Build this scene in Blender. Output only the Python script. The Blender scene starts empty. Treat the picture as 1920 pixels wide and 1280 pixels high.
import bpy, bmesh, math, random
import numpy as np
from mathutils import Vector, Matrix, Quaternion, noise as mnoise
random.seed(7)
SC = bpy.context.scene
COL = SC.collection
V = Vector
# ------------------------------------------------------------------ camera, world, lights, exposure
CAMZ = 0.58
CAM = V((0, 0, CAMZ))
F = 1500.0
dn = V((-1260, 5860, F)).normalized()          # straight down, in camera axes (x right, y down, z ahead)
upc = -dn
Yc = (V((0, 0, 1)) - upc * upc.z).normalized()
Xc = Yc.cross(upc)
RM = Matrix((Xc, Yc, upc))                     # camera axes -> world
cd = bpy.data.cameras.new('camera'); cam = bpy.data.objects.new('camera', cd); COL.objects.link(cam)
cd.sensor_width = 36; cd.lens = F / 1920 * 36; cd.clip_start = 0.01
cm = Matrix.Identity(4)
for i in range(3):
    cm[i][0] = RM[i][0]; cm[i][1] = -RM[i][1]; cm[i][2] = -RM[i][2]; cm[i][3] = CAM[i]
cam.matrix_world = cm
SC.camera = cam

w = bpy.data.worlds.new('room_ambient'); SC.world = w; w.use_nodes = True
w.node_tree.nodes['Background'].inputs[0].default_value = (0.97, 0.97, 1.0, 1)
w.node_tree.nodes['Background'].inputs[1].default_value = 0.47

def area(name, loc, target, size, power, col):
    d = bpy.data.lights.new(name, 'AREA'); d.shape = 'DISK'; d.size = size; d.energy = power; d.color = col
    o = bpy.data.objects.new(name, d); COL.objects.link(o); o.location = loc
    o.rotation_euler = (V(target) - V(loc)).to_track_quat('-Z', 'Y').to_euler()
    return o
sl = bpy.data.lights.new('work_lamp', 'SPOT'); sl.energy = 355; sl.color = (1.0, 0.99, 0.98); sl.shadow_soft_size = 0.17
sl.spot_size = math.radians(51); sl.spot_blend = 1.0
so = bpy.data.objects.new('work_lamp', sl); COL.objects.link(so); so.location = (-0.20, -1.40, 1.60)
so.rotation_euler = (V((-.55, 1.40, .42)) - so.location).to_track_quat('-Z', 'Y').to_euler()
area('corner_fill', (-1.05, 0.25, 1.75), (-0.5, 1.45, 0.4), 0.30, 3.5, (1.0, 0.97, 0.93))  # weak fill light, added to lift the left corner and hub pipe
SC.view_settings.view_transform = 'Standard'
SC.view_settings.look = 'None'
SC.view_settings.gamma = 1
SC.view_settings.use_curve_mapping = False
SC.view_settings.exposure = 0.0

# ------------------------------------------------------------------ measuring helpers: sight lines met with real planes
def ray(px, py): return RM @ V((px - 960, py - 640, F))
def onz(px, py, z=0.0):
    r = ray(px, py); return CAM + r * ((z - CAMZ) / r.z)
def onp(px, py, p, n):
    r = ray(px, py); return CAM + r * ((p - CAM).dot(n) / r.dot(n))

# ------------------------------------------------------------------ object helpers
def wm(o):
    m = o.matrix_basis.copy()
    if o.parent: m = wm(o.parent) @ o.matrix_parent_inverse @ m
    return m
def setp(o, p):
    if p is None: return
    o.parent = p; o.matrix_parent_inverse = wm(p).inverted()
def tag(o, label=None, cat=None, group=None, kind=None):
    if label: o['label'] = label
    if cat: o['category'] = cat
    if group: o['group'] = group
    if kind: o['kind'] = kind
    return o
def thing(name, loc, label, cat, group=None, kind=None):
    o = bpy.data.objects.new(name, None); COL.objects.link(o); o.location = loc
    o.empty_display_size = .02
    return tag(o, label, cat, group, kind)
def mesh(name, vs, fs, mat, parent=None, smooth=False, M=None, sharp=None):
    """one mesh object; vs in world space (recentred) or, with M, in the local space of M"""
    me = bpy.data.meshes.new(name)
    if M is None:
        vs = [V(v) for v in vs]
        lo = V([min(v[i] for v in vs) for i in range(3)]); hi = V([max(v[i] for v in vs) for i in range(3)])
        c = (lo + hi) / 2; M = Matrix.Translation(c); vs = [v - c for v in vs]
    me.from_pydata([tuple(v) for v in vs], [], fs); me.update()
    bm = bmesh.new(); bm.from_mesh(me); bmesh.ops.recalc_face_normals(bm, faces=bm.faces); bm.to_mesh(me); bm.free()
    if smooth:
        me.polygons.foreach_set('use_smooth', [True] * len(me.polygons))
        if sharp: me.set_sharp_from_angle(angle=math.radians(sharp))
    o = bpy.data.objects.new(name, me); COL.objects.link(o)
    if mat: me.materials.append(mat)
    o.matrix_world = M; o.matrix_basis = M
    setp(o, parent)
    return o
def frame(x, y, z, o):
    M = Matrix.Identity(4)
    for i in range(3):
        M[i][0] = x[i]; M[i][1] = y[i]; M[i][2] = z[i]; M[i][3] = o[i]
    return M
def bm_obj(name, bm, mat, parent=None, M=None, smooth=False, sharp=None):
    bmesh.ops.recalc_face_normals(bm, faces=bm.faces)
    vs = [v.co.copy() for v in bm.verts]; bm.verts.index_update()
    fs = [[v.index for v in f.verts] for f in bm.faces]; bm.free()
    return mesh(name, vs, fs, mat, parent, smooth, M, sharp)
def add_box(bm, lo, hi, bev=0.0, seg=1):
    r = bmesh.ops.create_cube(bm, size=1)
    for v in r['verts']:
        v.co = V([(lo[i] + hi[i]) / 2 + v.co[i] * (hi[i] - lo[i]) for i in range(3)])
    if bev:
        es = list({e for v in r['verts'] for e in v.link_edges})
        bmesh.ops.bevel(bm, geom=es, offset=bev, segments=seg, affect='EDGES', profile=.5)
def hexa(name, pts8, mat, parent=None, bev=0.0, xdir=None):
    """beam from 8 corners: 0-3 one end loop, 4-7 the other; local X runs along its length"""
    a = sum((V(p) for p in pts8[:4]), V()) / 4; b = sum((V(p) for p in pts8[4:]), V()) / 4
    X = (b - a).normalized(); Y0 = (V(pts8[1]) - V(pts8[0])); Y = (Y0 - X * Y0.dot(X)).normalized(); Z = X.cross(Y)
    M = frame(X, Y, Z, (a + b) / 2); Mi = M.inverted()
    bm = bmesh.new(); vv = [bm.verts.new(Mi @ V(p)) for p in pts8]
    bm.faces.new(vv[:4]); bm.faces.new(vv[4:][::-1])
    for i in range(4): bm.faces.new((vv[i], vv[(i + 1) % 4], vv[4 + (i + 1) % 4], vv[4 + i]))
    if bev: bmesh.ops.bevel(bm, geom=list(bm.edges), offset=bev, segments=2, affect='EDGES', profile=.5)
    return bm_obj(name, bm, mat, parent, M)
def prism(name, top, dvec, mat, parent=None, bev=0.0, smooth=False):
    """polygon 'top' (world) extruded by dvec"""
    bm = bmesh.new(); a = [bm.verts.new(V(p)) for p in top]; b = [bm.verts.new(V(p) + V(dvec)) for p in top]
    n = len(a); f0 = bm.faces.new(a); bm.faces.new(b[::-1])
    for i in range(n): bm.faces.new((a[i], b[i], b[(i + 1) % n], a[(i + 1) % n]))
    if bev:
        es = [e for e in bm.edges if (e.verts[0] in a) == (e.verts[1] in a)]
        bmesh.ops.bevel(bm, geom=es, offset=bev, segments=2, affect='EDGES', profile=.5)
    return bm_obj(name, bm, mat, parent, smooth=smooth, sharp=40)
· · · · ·
Write the whole listing out again. Keep every line exactly as it is.

ANSWER:
Build this scene in Blender. Output only the Python script. The Blender scene starts empty. Treat the picture as 1920 pixels wide and 1280 pixels high.
import bpy, bmesh, math, random
import numpy as np
from mathutils import Vector, Matrix, Quaternion, noise as mnoise
random.seed(7)
SC = bpy.context.scene
COL = SC.collection
V = Vector
# ------------------------------------------------------------------ camera, world, lights, exposure
CAMZ = 0.58
CAM = V((0, 0, CAMZ))
F = 1500.0
dn = V((-1260, 5860, F)).normalized()          # straight down, in camera axes (x right, y down, z ahead)
upc = -dn
Yc = (V((0, 0, 1)) - upc * upc.z).normalized()
Xc = Yc.cross(upc)
RM = Matrix((Xc, Yc, upc))                     # camera axes -> world
cd = bpy.data.cameras.new('camera'); cam = bpy.data.objects.new('camera', cd); COL.objects.link(cam)
cd.sensor_width = 36; cd.lens = F / 1920 * 36; cd.clip_start = 0.01
cm = Matrix.Identity(4)
for i in range(3):
    cm[i][0] = RM[i][0]; cm[i][1] = -RM[i][1]; cm[i][2] = -RM[i][2]; cm[i][3] = CAM[i]
cam.matrix_world = cm
SC.camera = cam

w = bpy.data.worlds.new('room_ambient'); SC.world = w; w.use_nodes = True
w.node_tree.nodes['Background'].inputs[0].default_value = (0.97, 0.97, 1.0, 1)
w.node_tree.nodes['Background'].inputs[1].default_value = 0.47

def area(name, loc, target, size, power, col):
    d = bpy.data.lights.new(name, 'AREA'); d.shape = 'DISK'; d.size = size; d.energy = power; d.color = col
    o = bpy.data.objects.new(name, d); COL.objects.link(o); o.location = loc
    o.rotation_euler = (V(target) - V(loc)).to_track_quat('-Z', 'Y').to_euler()
    return o
sl = bpy.data.lights.new('work_lamp', 'SPOT'); sl.energy = 355; sl.color = (1.0, 0.99, 0.98); sl.shadow_soft_size = 0.17
sl.spot_size = math.radians(51); sl.spot_blend = 1.0
so = bpy.data.objects.new('work_lamp', sl); COL.objects.link(so); so.location = (-0.20, -1.40, 1.60)
so.rotation_euler = (V((-.55, 1.40, .42)) - so.location).to_track_quat('-Z', 'Y').to_euler()
area('corner_fill', (-1.05, 0.25, 1.75), (-0.5, 1.45, 0.4), 0.30, 3.5, (1.0, 0.97, 0.93))  # weak fill light, added to lift the left corner and hub pipe
SC.view_settings.view_transform = 'Standard'
SC.view_settings.look = 'None'
SC.view_settings.gamma = 1
SC.view_settings.use_curve_mapping = False
SC.view_settings.exposure = 0.0

# ------------------------------------------------------------------ measuring helpers: sight lines met with real planes
def ray(px, py): return RM @ V((px - 960, py - 640, F))
def onz(px, py, z=0.0):
    r = ray(px, py); return CAM + r * ((z - CAMZ) / r.z)
def onp(px, py, p, n):
    r = ray(px, py); return CAM + r * ((p - CAM).dot(n) / r.dot(n))

# ------------------------------------------------------------------ object helpers
def wm(o):
    m = o.matrix_basis.copy()
    if o.parent: m = wm(o.parent) @ o.matrix_parent_inverse @ m
    return m
def setp(o, p):
    if p is None: return
    o.parent = p; o.matrix_parent_inverse = wm(p).inverted()
def tag(o, label=None, cat=None, group=None, kind=None):
    if label: o['label'] = label
    if cat: o['category'] = cat
    if group: o['group'] = group
    if kind: o['kind'] = kind
    return o
def thing(name, loc, label, cat, group=None, kind=None):
    o = bpy.data.objects.new(name, None); COL.objects.link(o); o.location = loc
    o.empty_display_size = .02
    return tag(o, label, cat, group, kind)
def mesh(name, vs, fs, mat, parent=None, smooth=False, M=None, sharp=None):
    """one mesh object; vs in world space (recentred) or, with M, in the local space of M"""
    me = bpy.data.meshes.new(name)
    if M is None:
        vs = [V(v) for v in vs]
        lo = V([min(v[i] for v in vs) for i in range(3)]); hi = V([max(v[i] for v in vs) for i in range(3)])
        c = (lo + hi) / 2; M = Matrix.Translation(c); vs = [v - c for v in vs]
    me.from_pydata([tuple(v) for v in vs], [], fs); me.update()
    bm = bmesh.new(); bm.from_mesh(me); bmesh.ops.recalc_face_normals(bm, faces=bm.faces); bm.to_mesh(me); bm.free()
    if smooth:
        me.polygons.foreach_set('use_smooth', [True] * len(me.polygons))
        if sharp: me.set_sharp_from_angle(angle=math.radians(sharp))
    o = bpy.data.objects.new(name, me); COL.objects.link(o)
    if mat: me.materials.append(mat)
    o.matrix_world = M; o.matrix_basis = M
    setp(o, parent)
    return o
def frame(x, y, z, o):
    M = Matrix.Identity(4)
    for i in range(3):
        M[i][0] = x[i]; M[i][1] = y[i]; M[i][2] = z[i]; M[i][3] = o[i]
    return M
def bm_obj(name, bm, mat, parent=None, M=None, smooth=False, sharp=None):
    bmesh.ops.recalc_face_normals(bm, faces=bm.faces)
    vs = [v.co.copy() for v in bm.verts]; bm.verts.index_update()
    fs = [[v.index for v in f.verts] for f in bm.faces]; bm.free()
    return mesh(name, vs, fs, mat, parent, smooth, M, sharp)
def add_box(bm, lo, hi, bev=0.0, seg=1):
    r = bmesh.ops.create_cube(bm, size=1)
    for v in r['verts']:
        v.co = V([(lo[i] + hi[i]) / 2 + v.co[i] * (hi[i] - lo[i]) for i in range(3)])
    if bev:
        es = list({e for v in r['verts'] for e in v.link_edges})
        bmesh.ops.bevel(bm, geom=es, offset=bev, segments=seg, affect='EDGES', profile=.5)
def hexa(name, pts8, mat, parent=None, bev=0.0, xdir=None):
    """beam from 8 corners: 0-3 one end loop, 4-7 the other; local X runs along its length"""
    a = sum((V(p) for p in pts8[:4]), V()) / 4; b = sum((V(p) for p in pts8[4:]), V()) / 4
    X = (b - a).normalized(); Y0 = (V(pts8[1]) - V(pts8[0])); Y = (Y0 - X * Y0.dot(X)).normalized(); Z = X.cross(Y)
    M = frame(X, Y, Z, (a + b) / 2); Mi = M.inverted()
    bm = bmesh.new(); vv = [bm.verts.new(Mi @ V(p)) for p in pts8]
    bm.faces.new(vv[:4]); bm.faces.new(vv[4:][::-1])
    for i in range(4): bm.faces.new((vv[i], vv[(i + 1) % 4], vv[4 + (i + 1) % 4], vv[4 + i]))
    if bev: bmesh.ops.bevel(bm, geom=list(bm.edges), offset=bev, segments=2, affect='EDGES', profile=.5)
    return bm_obj(name, bm, mat, parent, M)
def prism(name, top, dvec, mat, parent=None, bev=0.0, smooth=False):
    """polygon 'top' (world) extruded by dvec"""
    bm = bmesh.new(); a = [bm.verts.new(V(p)) for p in top]; b = [bm.verts.new(V(p) + V(dvec)) for p in top]
    n = len(a); f0 = bm.faces.new(a); bm.faces.new(b[::-1])
    for i in range(n): bm.faces.new((a[i], b[i], b[(i + 1) % n], a[(i + 1) % n]))
    if bev:
        es = [e for e in bm.edges if (e.verts[0] in a) == (e.verts[1] in a)]
        bmesh.ops.bevel(bm, geom=es, offset=bev, segments=2, affect='EDGES', profile=.5)
    return bm_obj(name, bm, mat, parent, smooth=smooth, sharp=40)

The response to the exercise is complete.